** Collected data **
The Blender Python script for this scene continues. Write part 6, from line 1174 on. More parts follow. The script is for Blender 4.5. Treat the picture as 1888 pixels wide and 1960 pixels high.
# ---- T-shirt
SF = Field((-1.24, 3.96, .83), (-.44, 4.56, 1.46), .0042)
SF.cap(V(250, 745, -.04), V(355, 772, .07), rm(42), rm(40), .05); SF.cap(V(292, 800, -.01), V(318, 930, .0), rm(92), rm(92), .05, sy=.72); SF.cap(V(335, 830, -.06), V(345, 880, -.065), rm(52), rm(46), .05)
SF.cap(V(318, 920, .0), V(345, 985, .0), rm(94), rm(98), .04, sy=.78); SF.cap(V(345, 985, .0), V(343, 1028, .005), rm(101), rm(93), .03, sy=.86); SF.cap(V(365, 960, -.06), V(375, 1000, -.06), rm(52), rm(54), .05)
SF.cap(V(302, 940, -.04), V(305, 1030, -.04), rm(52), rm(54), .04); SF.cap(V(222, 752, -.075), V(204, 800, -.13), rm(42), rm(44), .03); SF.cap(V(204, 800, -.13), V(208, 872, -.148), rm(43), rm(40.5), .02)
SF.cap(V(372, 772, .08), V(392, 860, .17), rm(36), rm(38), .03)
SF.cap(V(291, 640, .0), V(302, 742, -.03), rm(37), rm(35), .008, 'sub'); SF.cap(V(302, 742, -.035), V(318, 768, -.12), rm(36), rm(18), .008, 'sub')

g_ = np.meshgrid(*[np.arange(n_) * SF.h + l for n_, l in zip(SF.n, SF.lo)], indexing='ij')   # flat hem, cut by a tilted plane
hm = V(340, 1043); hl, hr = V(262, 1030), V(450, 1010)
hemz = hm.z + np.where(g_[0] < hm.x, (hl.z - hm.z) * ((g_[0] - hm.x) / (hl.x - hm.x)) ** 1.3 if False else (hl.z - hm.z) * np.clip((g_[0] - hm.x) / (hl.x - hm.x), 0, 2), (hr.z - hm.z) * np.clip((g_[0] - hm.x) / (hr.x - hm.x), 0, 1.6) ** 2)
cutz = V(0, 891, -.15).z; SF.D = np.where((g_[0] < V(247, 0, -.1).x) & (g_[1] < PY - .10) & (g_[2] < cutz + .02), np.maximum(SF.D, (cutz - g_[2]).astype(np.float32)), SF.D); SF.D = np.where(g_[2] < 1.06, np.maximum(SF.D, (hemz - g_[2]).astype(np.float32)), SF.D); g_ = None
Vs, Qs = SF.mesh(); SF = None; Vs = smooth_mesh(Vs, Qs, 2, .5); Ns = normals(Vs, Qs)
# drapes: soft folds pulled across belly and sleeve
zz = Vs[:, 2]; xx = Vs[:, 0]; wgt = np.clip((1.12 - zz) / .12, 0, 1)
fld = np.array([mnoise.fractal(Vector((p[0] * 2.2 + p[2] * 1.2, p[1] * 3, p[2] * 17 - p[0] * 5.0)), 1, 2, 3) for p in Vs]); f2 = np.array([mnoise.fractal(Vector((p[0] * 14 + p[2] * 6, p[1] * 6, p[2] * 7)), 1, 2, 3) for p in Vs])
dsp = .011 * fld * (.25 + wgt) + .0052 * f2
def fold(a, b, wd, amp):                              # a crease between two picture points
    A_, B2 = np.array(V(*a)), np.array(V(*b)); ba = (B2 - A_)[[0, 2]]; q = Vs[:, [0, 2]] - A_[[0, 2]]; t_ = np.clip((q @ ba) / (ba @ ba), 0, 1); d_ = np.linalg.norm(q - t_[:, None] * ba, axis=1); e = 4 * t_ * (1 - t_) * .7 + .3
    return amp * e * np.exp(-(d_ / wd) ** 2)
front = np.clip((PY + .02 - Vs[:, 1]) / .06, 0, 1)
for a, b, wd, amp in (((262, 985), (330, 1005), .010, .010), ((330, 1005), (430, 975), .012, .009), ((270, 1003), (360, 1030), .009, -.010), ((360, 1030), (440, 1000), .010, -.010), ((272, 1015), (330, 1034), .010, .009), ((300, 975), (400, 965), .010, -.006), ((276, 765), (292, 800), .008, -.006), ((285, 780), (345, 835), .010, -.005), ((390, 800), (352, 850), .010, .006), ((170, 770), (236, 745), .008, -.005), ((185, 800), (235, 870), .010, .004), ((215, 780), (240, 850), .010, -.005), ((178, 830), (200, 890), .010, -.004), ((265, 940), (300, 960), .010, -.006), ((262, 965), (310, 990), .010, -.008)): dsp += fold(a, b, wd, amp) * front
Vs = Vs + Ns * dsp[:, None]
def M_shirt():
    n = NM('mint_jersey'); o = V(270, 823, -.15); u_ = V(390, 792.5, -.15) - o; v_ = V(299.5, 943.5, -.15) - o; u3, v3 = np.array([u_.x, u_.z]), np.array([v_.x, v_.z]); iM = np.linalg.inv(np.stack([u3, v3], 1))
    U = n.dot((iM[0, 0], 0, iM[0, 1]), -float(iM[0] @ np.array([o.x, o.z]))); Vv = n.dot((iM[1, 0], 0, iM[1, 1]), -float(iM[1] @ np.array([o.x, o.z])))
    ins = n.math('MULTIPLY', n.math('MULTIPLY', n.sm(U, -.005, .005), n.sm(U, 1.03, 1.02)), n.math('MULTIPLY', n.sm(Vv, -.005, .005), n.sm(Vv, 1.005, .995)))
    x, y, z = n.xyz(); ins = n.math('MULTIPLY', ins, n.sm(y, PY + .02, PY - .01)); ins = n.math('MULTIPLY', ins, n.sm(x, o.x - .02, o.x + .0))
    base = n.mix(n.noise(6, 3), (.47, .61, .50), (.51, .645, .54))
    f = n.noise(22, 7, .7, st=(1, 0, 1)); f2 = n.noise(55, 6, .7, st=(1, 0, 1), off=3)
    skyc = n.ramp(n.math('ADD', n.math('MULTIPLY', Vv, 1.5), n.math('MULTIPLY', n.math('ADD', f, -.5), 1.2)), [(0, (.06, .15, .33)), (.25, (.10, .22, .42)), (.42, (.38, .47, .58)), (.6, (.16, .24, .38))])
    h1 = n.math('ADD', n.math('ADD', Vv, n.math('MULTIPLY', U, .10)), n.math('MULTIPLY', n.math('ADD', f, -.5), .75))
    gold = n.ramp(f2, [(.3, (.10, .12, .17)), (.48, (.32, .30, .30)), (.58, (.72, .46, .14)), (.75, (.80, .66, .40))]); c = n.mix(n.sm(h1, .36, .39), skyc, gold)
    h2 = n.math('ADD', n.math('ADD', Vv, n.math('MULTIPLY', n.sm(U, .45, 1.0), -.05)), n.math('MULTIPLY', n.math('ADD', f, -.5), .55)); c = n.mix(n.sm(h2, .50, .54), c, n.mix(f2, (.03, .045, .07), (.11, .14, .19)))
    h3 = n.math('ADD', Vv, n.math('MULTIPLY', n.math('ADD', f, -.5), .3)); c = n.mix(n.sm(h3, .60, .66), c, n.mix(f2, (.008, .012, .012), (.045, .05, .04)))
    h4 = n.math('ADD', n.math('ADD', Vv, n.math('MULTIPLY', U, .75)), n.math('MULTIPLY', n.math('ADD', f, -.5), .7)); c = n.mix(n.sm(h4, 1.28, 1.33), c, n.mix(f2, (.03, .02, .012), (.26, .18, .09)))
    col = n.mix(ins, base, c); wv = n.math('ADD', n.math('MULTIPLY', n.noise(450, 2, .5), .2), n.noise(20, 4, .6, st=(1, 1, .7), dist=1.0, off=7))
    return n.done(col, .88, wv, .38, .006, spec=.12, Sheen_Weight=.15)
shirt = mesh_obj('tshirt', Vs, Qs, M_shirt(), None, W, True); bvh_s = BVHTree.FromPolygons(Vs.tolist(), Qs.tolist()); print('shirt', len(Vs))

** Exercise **
From the very first line of the data through the line with "rm(18), .008, 'sub')" in it, please reproduce each line exactly and output nothing more.

** Task response **
The Blender Python script for this scene continues. Write part 6, from line 1174 on. More parts follow. The script is for Blender 4.5. Treat the picture as 1888 pixels wide and 1960 pixels high.
# ---- T-shirt
SF = Field((-1.24, 3.96, .83), (-.44, 4.56, 1.46), .0042)
SF.cap(V(250, 745, -.04), V(355, 772, .07), rm(42), rm(40), .05); SF.cap(V(292, 800, -.01), V(318, 930, .0), rm(92), rm(92), .05, sy=.72); SF.cap(V(335, 830, -.06), V(345, 880, -.065), rm(52), rm(46), .05)
SF.cap(V(318, 920, .0), V(345, 985, .0), rm(94), rm(98), .04, sy=.78); SF.cap(V(345, 985, .0), V(343, 1028, .005), rm(101), rm(93), .03, sy=.86); SF.cap(V(365, 960, -.06), V(375, 1000, -.06), rm(52), rm(54), .05)
SF.cap(V(302, 940, -.04), V(305, 1030, -.04), rm(52), rm(54), .04); SF.cap(V(222, 752, -.075), V(204, 800, -.13), rm(42), rm(44), .03); SF.cap(V(204, 800, -.13), V(208, 872, -.148), rm(43), rm(40.5), .02)
SF.cap(V(372, 772, .08), V(392, 860, .17), rm(36), rm(38), .03)
SF.cap(V(291, 640, .0), V(302, 742, -.03), rm(37), rm(35), .008, 'sub'); SF.cap(V(302, 742, -.035), V(318, 768, -.12), rm(36), rm(18), .008, 'sub')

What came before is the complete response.